◆ Given instruction: Pull out every line below that holds the word "part".

______

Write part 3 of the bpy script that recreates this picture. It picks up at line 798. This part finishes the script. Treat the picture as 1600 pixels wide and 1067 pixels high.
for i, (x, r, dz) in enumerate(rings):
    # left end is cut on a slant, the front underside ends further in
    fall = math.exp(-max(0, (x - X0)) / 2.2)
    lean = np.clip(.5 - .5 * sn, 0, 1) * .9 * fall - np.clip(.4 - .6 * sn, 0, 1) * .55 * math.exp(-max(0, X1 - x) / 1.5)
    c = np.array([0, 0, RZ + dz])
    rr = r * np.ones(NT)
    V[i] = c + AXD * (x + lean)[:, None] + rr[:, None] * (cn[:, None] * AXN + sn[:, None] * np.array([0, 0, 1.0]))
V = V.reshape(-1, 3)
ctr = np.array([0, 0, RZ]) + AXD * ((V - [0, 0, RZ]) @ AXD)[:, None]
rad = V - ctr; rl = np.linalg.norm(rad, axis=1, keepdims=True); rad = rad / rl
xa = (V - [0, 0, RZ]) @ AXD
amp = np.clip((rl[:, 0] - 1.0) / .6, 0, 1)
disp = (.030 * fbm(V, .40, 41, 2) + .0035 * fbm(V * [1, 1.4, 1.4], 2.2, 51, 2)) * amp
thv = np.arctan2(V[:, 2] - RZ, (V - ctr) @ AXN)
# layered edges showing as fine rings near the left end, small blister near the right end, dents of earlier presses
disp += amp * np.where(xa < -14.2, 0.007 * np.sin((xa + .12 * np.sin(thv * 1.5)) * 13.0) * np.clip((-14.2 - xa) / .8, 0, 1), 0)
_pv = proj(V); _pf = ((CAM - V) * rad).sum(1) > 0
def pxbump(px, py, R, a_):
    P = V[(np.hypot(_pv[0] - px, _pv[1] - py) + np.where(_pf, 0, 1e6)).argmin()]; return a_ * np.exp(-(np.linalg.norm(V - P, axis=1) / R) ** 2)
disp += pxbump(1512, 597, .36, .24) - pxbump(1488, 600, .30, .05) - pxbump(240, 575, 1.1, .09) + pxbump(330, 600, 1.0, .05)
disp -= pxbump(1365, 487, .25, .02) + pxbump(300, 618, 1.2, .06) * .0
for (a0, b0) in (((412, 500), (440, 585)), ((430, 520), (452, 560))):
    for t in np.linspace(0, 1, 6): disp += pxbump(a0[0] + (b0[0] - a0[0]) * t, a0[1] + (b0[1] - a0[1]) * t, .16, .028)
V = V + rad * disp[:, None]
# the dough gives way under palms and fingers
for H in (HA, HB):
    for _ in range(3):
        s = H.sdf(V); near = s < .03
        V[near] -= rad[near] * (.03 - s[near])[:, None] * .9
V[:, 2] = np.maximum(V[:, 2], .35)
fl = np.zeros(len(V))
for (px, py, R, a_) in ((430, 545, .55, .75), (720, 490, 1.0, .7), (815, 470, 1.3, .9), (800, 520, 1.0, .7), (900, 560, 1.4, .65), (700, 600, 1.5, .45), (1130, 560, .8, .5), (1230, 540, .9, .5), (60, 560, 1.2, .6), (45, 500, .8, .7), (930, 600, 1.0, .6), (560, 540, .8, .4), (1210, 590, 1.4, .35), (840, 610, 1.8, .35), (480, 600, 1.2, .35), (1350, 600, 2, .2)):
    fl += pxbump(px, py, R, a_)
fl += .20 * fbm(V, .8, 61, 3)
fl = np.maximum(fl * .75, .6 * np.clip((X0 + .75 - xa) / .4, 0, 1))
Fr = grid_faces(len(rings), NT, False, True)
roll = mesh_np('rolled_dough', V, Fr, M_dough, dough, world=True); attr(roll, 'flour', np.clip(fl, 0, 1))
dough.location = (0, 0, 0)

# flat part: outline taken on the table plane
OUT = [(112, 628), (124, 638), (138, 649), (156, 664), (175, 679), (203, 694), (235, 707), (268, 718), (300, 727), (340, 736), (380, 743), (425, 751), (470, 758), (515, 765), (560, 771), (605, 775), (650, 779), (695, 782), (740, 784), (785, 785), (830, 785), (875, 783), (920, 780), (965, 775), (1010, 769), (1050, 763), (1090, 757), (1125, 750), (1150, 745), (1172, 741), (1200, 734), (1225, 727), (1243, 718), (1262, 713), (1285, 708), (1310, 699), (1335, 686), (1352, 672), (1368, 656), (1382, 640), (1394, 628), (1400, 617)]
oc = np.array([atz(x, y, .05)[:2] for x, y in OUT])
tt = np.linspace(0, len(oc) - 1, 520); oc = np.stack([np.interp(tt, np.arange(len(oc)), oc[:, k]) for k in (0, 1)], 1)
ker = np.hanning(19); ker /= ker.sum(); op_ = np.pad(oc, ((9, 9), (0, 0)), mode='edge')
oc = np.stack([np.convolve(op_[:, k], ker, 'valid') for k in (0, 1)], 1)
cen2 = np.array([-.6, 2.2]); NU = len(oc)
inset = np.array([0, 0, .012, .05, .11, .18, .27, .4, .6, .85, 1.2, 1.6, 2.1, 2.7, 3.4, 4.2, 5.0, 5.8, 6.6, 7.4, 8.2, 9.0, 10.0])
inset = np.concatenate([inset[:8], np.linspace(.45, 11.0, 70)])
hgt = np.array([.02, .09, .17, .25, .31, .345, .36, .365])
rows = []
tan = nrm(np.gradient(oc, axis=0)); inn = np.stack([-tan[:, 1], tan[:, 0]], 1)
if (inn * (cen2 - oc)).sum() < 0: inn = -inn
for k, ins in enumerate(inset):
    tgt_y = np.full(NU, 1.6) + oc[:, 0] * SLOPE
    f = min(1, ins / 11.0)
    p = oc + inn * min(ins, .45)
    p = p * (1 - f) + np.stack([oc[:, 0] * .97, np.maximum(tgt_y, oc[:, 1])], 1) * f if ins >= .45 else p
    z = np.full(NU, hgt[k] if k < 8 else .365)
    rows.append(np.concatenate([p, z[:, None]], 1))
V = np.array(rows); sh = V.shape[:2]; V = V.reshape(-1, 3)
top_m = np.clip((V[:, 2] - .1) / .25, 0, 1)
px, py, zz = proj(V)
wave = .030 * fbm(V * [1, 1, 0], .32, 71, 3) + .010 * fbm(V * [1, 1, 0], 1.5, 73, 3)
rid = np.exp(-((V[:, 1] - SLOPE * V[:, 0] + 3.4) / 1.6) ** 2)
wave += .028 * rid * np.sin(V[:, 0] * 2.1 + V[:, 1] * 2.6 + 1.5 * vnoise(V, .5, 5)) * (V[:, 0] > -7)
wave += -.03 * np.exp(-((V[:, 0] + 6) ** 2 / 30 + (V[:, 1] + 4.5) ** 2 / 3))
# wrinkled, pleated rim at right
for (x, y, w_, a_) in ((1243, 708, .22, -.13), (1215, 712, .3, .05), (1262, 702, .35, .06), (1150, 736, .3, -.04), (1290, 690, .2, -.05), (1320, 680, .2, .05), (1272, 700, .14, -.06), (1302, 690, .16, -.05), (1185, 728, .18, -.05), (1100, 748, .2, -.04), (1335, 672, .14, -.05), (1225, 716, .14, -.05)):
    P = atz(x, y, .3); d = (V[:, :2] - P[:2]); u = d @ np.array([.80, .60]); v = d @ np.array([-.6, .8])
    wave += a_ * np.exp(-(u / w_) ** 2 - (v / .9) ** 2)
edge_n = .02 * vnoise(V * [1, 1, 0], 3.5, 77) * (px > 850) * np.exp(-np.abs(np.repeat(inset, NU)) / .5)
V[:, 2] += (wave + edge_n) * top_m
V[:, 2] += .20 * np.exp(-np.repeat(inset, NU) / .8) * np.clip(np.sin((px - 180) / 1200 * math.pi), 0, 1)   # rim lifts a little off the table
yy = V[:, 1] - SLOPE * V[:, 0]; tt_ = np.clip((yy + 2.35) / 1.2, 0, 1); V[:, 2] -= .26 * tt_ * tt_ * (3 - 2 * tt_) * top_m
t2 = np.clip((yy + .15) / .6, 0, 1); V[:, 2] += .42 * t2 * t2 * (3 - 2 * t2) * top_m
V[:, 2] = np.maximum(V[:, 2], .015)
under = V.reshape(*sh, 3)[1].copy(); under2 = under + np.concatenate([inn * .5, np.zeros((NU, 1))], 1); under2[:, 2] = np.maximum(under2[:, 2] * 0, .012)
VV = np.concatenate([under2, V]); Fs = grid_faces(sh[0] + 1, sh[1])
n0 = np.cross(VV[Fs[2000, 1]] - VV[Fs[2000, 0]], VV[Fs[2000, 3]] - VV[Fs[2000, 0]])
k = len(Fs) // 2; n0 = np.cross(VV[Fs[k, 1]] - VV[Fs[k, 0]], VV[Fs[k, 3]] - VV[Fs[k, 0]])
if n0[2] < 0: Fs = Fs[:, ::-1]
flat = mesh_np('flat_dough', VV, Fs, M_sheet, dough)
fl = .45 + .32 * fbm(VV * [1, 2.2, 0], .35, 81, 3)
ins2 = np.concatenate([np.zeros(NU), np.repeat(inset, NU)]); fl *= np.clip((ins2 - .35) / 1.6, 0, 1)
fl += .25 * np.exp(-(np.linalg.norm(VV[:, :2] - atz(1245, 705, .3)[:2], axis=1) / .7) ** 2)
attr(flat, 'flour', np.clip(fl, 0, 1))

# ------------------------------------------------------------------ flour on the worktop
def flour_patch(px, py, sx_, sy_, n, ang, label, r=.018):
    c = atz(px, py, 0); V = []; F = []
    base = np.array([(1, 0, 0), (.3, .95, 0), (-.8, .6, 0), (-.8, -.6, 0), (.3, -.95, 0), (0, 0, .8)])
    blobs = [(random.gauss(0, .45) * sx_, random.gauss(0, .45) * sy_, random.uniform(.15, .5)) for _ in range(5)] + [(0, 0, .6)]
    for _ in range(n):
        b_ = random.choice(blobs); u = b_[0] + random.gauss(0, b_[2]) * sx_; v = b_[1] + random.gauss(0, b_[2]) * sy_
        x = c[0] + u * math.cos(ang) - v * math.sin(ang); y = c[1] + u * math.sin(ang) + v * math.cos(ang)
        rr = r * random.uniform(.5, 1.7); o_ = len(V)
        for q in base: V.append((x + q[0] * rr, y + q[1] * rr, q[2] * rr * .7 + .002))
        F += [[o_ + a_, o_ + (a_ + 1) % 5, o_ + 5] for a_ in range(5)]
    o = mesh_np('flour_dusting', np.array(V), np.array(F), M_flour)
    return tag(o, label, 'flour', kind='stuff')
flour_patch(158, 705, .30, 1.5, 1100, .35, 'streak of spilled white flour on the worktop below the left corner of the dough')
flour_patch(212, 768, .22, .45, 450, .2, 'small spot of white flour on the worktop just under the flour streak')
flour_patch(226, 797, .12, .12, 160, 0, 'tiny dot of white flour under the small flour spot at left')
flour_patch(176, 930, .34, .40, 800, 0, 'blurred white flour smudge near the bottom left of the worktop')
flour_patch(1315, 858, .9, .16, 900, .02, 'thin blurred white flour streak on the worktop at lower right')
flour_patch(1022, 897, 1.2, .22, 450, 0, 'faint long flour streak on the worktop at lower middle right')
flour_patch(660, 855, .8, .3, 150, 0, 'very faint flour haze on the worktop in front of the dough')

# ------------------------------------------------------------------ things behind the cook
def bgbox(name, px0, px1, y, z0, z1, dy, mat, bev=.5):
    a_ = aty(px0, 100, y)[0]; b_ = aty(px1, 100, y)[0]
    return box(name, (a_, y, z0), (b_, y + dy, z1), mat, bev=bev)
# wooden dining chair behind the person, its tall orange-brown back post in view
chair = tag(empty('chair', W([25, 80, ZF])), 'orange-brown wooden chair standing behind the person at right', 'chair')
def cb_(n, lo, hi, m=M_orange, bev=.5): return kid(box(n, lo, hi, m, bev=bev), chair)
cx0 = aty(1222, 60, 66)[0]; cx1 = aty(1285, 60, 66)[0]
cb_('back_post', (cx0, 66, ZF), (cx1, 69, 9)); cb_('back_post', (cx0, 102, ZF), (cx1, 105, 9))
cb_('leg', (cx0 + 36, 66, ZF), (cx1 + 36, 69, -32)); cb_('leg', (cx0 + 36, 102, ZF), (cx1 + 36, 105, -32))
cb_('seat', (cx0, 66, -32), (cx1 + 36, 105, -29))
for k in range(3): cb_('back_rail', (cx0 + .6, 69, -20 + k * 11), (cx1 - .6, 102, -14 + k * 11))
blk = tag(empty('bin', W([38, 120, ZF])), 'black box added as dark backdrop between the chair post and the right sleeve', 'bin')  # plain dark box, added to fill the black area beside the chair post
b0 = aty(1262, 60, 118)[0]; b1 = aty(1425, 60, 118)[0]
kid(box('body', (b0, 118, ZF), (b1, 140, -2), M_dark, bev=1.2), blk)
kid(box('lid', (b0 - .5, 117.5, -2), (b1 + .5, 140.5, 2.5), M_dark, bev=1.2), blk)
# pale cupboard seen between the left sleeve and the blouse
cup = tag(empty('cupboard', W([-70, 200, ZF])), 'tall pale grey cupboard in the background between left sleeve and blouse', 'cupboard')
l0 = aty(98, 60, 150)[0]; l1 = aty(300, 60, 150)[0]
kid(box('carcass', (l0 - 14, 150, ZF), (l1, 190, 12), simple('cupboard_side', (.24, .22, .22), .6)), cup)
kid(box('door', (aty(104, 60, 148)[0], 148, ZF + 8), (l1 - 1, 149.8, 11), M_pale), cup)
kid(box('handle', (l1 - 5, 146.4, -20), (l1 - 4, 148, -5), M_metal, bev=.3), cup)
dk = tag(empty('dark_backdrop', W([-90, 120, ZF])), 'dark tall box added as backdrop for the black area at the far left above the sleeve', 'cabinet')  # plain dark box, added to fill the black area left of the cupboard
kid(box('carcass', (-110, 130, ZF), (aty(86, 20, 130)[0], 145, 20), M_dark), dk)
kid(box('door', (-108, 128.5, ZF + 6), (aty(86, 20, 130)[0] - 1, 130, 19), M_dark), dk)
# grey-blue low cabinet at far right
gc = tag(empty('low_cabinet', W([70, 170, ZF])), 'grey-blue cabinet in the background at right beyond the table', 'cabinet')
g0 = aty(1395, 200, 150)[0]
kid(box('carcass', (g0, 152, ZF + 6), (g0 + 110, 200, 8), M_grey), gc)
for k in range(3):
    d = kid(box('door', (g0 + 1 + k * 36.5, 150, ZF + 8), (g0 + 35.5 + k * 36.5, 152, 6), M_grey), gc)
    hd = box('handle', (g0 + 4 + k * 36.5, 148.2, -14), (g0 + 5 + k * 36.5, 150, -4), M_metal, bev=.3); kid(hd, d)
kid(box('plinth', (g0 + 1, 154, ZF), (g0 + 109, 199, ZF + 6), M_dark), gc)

______

◆ Exercise answer:
Write part 3 of the bpy script that recreates this picture. It picks up at line 798. This part finishes the script. Treat the picture as 1600 pixels wide and 1067 pixels high.
# flat part: outline taken on the table plane